Ф. Б. Почему такая категоричность?

Б.-А. Л. Потому что мне это неинтересно. Мне скучно говорить о себе.

Ф. Б. Это странно, я бы даже сказал, парадоксально. Притом что вам свойствен определенный социальный эксгибиционизм, с литературной точки зрения вы стыдливо-сдержанны.

Б.-А. Л. Да, но важнее именно литературная сторона — вы не находите? В литературе я придерживаюсь правила «после вас».

Ф. Б. Кто эти «вы»? Читатели?

Б.-А. Л. Нет, «вы» — это Сартр, Бодлер, Дэниэл Перл, это антигерои забытых войн, это боснийцы, мой сосед, мой ближний, мой враг, мой друг — кто угодно, но не я сам.

Ф. Б. Тем не менее вы пишете от первого лица.

Б.-А. Л. Пишу. Но это просто честность. Необходимо создать кого-то, от чьего имени говоришь, некое тело, некую душу, некую фабулу. Есть философы, которые ведут себя, точно они чистый дух, лишенный телесного воплощения и обитающий в безвоздушном пространстве платонических идей. Это неправильно. Чтобы все было достоверно, надо сказать: «Вот, это я, это мое конкретное тело, это мои нервы, это я говорю». Необходимо быть конкретным, материальным.

Ф. Б. Знаете, я мог бы вам предложить другую гипотезу, которую я как раз в данный момент разрабатываю. Я считаю, что вы не доверяете самому себе, поэтому, чтобы оказаться лицом к лицу с Бернаром-Анри, вам нужна теплая компания Шарля Бодлера, Жан-Поля Сартра, Дэниэла Перла. Это совершенно как в передачах Жака Шанселя[299]!

Б.-А. Л. Ну, может быть, можно и так на это взглянуть. Но я, честно говоря, вижу все иначе. Дело не в доверии к себе — дело в любопытстве. Я не испытываю любопытства по отношению к самому себе, вот и весь секрет. Тут ничто одно другому не противоречит. Я никогда не обращался к психоаналитику. Я не пишу писем. За исключением Уэльбека, я ни с кем не переписываюсь. Вдобавок, если у меня случаются эмоциональные бури, возникают какие-то тайны, огорчения, я ни к кому не лезу с конфиденциями — ни к близким друзьям, ни даже к самому себе…

Ф. Б. Но вы же ведете дневник.

Б.-А. Л. Веду. Но это всего лишь дневник. И если я завтра умру, то его немедленно уничтожат.

Ф. Б. Удивительная вещь, когда человеку удается говорить о себе, не говоря о себе. Но в своем дневнике вы все же о себе пишете.

Б.-А. Л. Да, там я говорю со всей откровенностью все, что только можно сказать.
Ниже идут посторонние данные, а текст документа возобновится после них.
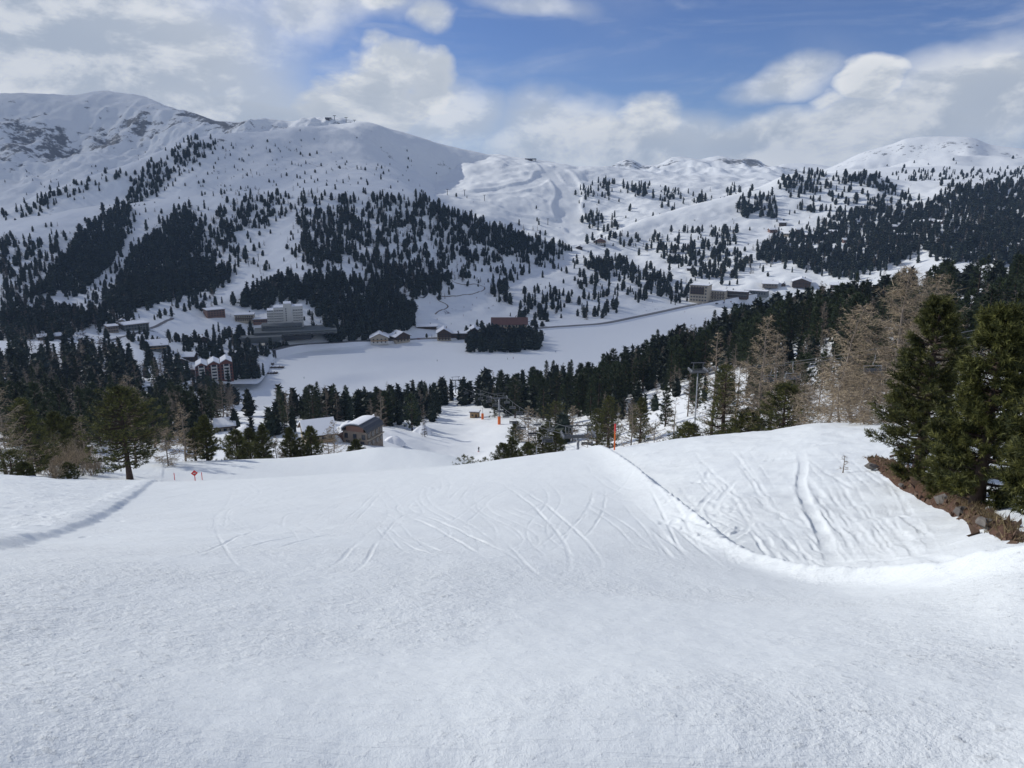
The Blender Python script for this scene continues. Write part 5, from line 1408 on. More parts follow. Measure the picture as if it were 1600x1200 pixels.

Ф. Б. И этот дневник будет опубликован?

Б.-А. Л. Ни за что и никогда. И именно потому, что этого никогда не случится, я позволяю себе говорить все.

Ф. Б. Но для чего же тогда он нужен? Ведь после изложения на бумаге многие вещи становятся понятней и очевидней?

Б.-А. Л. Дневник был нужен, чтобы написать «Лилию и пепел». Когда-то дневник служил сырьем для моих романов. Это своего рода месторождение, откуда я регулярно черпаю материал и откуда я, возможно, зачерпну в последний раз для последней книги. Но все это я рассказывал Уэльбеку: о том, чтобы обнародовать мой дневник как таковой, не может быть и речи. Поэтому я сделал определенные, может быть довольно мудреные, распоряжения: чтобы его уничтожили, если со мной что-то случится…

Ф. Б. Да, вашему секретарю придется потрудиться, чтобы все это пустить под нож. А нашу беседу вы тоже туда запишете?

Б.-А. Л. Туда записывается все. Ежедневно. Скрупулезно. Рано утром или поздно вечером. На телефонный автоответчик молодой женщины, которую вы видели. Она приходит утром и печатает… А почему для нашей беседы надо делать исключение?

Ф. Б. Это метод Энди Уорхола. Он тоже диктовал свой дневник по телефону[300].

Б.-А. Л. Уорхол диктовал Пэт Хэкетт. У меня несколько другая ситуация. Я диктую на автоответчик моей собственной Пэт Хэкетт, которую зовут Жоэль Абер, и она каждое утро прослушивает запись. Но никогда со мной не говорит об услышанном, никогда не делает никаких комментариев. Три строчки, десять страниц — по-разному бывает. Но всегда без дураков, по-честному, механически.